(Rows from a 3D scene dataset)

* Start *

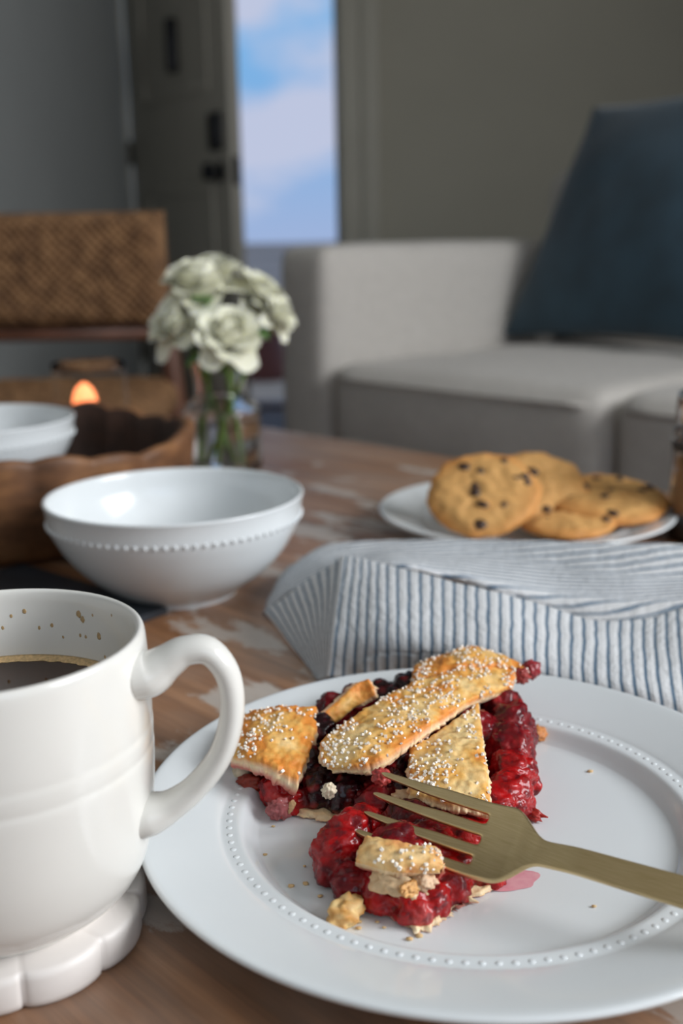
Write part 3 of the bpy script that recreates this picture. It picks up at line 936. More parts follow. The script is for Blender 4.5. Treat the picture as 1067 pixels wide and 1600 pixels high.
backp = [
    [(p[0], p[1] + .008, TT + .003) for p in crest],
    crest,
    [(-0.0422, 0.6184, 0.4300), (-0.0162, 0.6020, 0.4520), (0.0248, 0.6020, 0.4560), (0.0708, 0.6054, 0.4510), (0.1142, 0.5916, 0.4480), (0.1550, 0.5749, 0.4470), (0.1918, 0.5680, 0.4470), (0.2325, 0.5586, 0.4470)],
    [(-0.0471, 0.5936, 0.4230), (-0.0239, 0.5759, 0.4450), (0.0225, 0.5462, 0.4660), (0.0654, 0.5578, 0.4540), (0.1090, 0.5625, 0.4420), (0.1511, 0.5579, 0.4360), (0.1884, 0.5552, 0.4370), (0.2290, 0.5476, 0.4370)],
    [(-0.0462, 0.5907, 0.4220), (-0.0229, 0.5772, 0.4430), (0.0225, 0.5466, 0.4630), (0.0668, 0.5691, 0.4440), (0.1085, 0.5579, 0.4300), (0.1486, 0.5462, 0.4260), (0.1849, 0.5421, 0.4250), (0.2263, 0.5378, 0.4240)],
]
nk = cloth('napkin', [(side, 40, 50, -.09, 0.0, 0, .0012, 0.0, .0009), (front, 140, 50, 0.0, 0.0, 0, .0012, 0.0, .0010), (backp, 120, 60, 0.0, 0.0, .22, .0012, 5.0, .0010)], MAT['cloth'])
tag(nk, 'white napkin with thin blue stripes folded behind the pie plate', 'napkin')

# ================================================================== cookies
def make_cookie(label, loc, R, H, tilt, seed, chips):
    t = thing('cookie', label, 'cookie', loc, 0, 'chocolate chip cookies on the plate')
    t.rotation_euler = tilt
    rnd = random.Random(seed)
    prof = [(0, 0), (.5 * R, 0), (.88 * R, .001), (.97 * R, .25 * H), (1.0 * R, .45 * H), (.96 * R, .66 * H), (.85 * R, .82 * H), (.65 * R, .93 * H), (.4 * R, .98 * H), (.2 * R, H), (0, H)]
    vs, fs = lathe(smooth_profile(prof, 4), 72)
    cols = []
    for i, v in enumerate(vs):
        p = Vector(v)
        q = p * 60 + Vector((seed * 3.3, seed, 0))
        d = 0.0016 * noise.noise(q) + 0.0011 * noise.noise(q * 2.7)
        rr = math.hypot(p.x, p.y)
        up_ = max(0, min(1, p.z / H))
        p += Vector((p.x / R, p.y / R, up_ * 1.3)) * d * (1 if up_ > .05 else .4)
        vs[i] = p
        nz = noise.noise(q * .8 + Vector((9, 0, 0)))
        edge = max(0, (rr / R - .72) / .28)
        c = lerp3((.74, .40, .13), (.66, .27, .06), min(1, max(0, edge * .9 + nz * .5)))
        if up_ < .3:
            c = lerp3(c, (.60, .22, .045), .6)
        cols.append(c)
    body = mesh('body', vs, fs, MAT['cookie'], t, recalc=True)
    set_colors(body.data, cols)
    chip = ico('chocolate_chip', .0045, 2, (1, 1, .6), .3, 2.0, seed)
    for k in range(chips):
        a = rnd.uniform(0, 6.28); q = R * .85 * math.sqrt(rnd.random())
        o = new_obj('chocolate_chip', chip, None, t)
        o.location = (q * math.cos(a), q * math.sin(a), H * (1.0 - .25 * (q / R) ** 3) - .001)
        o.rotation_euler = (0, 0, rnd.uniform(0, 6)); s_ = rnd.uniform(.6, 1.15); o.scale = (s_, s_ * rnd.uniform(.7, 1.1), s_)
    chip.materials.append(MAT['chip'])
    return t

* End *
* Start *

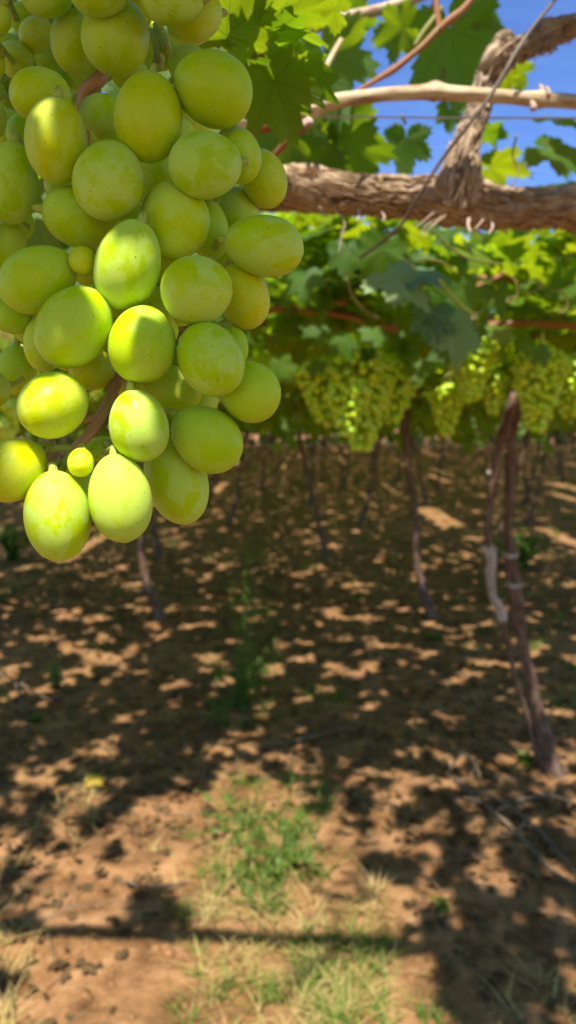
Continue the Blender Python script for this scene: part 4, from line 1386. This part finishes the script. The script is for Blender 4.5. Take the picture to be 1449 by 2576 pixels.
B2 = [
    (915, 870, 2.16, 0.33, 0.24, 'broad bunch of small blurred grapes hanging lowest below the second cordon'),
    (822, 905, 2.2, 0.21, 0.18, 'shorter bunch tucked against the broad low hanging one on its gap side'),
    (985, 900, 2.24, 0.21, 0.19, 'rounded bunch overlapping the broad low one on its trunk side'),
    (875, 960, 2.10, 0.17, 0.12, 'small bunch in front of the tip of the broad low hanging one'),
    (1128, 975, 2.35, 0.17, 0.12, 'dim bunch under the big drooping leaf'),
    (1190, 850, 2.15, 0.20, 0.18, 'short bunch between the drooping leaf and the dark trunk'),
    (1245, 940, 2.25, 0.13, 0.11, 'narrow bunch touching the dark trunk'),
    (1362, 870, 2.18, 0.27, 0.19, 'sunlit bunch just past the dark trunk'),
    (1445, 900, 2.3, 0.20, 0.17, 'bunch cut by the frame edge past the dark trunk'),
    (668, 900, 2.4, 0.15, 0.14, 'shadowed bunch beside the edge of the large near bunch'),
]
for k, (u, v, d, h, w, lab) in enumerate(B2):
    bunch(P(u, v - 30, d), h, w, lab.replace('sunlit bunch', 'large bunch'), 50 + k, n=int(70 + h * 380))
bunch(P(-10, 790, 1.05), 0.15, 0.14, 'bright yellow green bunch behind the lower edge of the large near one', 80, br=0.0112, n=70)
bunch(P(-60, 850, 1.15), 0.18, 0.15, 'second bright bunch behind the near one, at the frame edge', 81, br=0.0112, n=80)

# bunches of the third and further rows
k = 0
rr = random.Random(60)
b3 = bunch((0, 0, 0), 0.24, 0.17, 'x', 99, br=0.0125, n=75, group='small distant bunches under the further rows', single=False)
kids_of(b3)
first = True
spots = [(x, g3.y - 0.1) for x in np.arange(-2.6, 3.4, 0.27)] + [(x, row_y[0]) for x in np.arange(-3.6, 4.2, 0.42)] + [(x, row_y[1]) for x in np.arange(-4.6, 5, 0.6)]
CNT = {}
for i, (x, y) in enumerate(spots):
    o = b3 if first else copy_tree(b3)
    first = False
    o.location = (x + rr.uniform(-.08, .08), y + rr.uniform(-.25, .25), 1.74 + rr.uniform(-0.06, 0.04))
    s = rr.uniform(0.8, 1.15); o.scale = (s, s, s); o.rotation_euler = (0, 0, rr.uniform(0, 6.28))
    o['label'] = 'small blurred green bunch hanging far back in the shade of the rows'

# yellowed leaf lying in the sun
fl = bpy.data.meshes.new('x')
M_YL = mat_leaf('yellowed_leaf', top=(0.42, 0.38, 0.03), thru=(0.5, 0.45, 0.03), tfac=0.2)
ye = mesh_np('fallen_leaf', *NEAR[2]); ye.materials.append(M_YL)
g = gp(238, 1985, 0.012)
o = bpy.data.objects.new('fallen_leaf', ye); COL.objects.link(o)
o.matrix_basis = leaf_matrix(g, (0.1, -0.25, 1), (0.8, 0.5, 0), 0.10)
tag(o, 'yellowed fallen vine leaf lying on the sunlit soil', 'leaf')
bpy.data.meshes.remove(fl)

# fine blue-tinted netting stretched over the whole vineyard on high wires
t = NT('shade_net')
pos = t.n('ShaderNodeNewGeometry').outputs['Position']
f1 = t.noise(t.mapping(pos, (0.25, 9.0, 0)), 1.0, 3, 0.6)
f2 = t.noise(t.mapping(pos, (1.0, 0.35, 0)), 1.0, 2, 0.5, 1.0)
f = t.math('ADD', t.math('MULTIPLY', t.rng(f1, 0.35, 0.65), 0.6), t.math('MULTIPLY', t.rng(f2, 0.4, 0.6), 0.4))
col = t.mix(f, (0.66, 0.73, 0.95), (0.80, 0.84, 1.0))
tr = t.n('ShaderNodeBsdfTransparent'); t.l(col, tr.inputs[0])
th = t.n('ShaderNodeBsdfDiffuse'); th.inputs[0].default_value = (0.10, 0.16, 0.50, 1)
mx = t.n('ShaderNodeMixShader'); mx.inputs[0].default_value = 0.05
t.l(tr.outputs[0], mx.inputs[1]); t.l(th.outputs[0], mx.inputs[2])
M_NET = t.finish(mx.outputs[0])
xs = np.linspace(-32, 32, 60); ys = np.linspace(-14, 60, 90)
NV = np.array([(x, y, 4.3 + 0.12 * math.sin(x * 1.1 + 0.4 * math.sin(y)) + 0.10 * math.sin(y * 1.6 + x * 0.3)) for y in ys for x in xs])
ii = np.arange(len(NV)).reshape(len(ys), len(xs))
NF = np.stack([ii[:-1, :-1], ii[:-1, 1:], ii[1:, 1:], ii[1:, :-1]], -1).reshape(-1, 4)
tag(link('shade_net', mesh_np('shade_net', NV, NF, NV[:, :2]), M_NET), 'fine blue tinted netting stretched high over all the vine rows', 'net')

* End *

_What the task requires_.
Retype verbatim the lines that run from the line containing "Continue the Blender" to the line containing "bunch(P(-60, 850, 1.15), 0.18, 0.15, 'second", both inclusive, and no others.

_Exercise output_.
Continue the Blender Python script for this scene: part 4, from line 1386. This part finishes the script. The script is for Blender 4.5. Take the picture to be 1449 by 2576 pixels.
B2 = [
    (915, 870, 2.16, 0.33, 0.24, 'broad bunch of small blurred grapes hanging lowest below the second cordon'),
    (822, 905, 2.2, 0.21, 0.18, 'shorter bunch tucked against the broad low hanging one on its gap side'),
    (985, 900, 2.24, 0.21, 0.19, 'rounded bunch overlapping the broad low one on its trunk side'),
    (875, 960, 2.10, 0.17, 0.12, 'small bunch in front of the tip of the broad low hanging one'),
    (1128, 975, 2.35, 0.17, 0.12, 'dim bunch under the big drooping leaf'),
    (1190, 850, 2.15, 0.20, 0.18, 'short bunch between the drooping leaf and the dark trunk'),
    (1245, 940, 2.25, 0.13, 0.11, 'narrow bunch touching the dark trunk'),
    (1362, 870, 2.18, 0.27, 0.19, 'sunlit bunch just past the dark trunk'),
    (1445, 900, 2.3, 0.20, 0.17, 'bunch cut by the frame edge past the dark trunk'),
    (668, 900, 2.4, 0.15, 0.14, 'shadowed bunch beside the edge of the large near bunch'),
]
for k, (u, v, d, h, w, lab) in enumerate(B2):
    bunch(P(u, v - 30, d), h, w, lab.replace('sunlit bunch', 'large bunch'), 50 + k, n=int(70 + h * 380))
bunch(P(-10, 790, 1.05), 0.15, 0.14, 'bright yellow green bunch behind the lower edge of the large near one', 80, br=0.0112, n=70)
bunch(P(-60, 850, 1.15), 0.18, 0.15, 'second bright bunch behind the near one, at the frame edge', 81, br=0.0112, n=80)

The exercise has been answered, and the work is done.